Unlike every other state with partisan judicial elections, Texas specifically authorizes judicial candidates, including sitting judges, personally to solicit contributions. Moreover, judges are not required or even encouraged to step aside in cases in which the lawyers, parties, amici or others with special interests in the outcome contributed to their campaigns.

The U.S. Supreme Court has held that the right to due process includes a right to a tribunal that both is and appears to be impartial. Yet recent surveys conducted on behalf of the Texas Supreme Court show that an overwhelming majority of Texans (78%) and almost half of Texas judges themselves (48%) believe that campaign contributions influence judicial decisions. Because judges must raise money both to obtain their seats and to hold on to them, no judge can break free of the appearance of being beholden to contributors.

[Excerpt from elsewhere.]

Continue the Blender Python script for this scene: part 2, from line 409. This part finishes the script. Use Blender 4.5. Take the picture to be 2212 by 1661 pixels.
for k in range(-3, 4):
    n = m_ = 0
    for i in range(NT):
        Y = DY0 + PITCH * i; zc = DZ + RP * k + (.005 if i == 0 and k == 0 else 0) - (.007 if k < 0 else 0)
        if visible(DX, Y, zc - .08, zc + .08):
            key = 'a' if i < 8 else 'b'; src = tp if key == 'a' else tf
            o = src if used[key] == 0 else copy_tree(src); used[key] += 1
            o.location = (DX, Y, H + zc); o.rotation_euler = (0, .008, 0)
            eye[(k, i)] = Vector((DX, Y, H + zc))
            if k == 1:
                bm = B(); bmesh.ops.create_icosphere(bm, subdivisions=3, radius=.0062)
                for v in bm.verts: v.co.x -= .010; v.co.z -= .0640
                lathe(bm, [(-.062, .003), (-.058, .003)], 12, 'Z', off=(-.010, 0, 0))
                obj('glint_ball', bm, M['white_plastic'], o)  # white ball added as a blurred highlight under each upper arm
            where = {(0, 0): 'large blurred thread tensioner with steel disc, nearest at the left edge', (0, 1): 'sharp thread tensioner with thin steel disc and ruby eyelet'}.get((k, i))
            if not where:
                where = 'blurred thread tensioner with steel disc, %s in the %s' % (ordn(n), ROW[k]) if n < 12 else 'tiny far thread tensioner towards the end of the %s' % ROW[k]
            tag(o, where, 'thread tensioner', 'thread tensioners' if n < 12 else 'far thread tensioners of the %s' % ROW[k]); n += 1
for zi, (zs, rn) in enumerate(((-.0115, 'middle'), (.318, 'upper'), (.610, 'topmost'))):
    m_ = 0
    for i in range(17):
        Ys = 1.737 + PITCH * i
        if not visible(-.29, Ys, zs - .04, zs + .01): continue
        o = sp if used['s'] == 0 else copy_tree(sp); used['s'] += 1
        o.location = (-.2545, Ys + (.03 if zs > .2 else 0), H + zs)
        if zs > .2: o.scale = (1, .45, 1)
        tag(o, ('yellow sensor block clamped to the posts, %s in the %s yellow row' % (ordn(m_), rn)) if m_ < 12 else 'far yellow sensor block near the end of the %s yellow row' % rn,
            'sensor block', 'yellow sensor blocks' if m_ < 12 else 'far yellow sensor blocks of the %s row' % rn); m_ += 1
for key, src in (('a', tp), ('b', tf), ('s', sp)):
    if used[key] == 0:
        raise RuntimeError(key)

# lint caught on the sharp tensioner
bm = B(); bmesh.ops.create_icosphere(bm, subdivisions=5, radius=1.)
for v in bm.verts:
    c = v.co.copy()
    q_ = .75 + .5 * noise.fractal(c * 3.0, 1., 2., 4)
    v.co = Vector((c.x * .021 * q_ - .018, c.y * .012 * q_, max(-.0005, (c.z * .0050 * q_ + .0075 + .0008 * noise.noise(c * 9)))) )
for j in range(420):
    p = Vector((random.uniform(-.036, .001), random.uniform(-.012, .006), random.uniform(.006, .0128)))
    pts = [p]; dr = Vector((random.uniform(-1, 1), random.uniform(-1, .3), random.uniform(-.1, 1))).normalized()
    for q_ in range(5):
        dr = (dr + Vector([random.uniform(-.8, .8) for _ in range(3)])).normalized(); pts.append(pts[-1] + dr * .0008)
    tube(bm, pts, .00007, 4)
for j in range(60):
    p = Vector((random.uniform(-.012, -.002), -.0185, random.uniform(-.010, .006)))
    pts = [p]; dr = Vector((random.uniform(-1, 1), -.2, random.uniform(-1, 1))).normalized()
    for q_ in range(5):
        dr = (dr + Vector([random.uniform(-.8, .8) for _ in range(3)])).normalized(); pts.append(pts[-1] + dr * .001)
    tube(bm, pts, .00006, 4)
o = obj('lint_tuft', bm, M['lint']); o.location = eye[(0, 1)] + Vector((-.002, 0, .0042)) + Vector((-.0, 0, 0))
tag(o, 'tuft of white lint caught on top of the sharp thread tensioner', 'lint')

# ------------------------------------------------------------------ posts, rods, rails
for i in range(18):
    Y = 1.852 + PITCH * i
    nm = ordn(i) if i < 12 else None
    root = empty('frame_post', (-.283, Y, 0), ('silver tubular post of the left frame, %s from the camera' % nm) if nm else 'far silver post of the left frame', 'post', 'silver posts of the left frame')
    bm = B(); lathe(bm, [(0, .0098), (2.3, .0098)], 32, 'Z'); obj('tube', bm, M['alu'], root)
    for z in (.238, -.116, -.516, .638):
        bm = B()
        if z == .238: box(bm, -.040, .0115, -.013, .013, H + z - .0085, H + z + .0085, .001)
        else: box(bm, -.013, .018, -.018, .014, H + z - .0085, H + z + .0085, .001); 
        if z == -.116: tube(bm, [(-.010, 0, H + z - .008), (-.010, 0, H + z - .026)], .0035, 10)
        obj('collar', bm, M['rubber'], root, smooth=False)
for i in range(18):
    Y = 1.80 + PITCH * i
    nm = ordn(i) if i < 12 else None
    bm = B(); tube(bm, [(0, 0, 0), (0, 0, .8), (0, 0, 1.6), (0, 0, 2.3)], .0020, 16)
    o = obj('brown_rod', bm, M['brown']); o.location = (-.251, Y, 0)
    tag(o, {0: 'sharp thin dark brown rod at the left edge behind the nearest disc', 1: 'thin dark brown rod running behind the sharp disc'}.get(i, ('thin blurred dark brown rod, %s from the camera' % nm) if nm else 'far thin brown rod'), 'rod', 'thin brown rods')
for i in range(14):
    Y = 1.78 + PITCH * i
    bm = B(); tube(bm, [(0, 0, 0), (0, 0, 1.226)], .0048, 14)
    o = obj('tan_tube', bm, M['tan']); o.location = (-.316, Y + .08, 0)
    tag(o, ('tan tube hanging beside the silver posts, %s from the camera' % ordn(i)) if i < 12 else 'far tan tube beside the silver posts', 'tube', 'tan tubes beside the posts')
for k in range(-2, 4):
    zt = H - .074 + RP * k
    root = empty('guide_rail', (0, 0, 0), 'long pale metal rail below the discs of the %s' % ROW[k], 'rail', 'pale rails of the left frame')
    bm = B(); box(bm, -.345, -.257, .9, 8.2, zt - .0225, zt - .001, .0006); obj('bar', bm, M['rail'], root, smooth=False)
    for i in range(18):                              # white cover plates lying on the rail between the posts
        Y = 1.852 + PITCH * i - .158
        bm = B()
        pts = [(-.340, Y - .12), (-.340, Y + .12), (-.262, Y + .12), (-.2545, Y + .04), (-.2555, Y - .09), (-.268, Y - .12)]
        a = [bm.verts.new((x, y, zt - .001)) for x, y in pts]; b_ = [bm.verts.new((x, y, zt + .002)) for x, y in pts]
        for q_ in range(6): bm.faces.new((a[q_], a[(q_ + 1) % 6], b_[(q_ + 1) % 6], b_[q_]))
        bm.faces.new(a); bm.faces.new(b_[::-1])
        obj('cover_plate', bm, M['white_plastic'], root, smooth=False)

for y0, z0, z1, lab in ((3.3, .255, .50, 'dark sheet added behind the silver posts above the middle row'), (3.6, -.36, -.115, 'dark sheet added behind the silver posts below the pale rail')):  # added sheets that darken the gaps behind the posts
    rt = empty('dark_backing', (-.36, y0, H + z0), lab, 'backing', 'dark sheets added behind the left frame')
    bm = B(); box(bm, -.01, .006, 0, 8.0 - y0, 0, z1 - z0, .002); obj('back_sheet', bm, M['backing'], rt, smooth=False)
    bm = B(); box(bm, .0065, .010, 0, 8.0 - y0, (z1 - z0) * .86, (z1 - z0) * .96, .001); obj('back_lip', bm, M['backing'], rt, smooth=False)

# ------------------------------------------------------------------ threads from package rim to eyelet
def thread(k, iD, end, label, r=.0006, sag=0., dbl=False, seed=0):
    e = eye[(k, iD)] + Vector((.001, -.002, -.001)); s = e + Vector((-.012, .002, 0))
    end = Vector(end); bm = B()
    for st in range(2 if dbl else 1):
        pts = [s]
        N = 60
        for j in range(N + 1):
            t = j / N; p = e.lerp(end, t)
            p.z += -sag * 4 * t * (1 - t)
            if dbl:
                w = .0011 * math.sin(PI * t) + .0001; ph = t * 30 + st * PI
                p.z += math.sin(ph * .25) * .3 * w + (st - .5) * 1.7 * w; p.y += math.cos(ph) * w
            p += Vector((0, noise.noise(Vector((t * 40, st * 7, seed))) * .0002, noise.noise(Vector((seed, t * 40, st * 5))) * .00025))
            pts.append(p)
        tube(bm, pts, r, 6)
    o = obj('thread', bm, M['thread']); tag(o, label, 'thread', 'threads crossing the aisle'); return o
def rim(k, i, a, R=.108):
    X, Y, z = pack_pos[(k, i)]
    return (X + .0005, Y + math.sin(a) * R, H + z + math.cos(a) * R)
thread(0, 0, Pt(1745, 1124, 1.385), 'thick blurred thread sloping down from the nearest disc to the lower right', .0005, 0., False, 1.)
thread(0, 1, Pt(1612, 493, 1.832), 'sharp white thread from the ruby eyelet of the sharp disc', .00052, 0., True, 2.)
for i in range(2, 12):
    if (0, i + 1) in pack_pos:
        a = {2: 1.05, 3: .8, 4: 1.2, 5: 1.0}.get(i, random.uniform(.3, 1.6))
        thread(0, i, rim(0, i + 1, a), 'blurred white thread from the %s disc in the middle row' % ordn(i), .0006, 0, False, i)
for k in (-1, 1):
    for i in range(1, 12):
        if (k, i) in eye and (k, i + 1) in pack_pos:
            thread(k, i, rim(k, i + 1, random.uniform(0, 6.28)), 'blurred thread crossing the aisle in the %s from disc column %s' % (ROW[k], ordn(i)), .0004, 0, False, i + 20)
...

The lawsuit was filed on behalf of Public Citizen and its members, the Gray Panthers and its members, and several lawyers who practice in Texas state courts. The lawyer plaintiffs include both contributors and non-contributors to state judicial election campaigns. Although several business groups have spoken out in the past in opposition to the Texas system, several were asked to join the lawsuit but declined to do so.

Seven states (Alabama, Arkansas, Louisiana, North Carolina, Tennessee, Texas and West Virginia) have partisan judicial    elections at the trial, appeals and supreme court levels. Two more states (Michigan and Ohio) technically have non-partisan elections at all three levels, but the candidates usually run as partisans. Several of those nine states have contribution limits, although Texas’ limits are the highest, and Alabama has a recusal rule that acts as an incentive to limit contributions. Texas is the only state with partisan elections in which judges are expressly permitted to solicit contributions from lawyers and clients, including those with cases currently before the judge.

Although not the only state that holds judicial elections, Texas has become notorious across the country as a state where “justice is for sale.”

“We hope the lawsuit will result in a system in which justice is blind to campaign contributions, one that serves as a model ? not to ridicule ? but to emulate,” said Tom “Smitty” Smith, director of Public Citizen’s Texas office.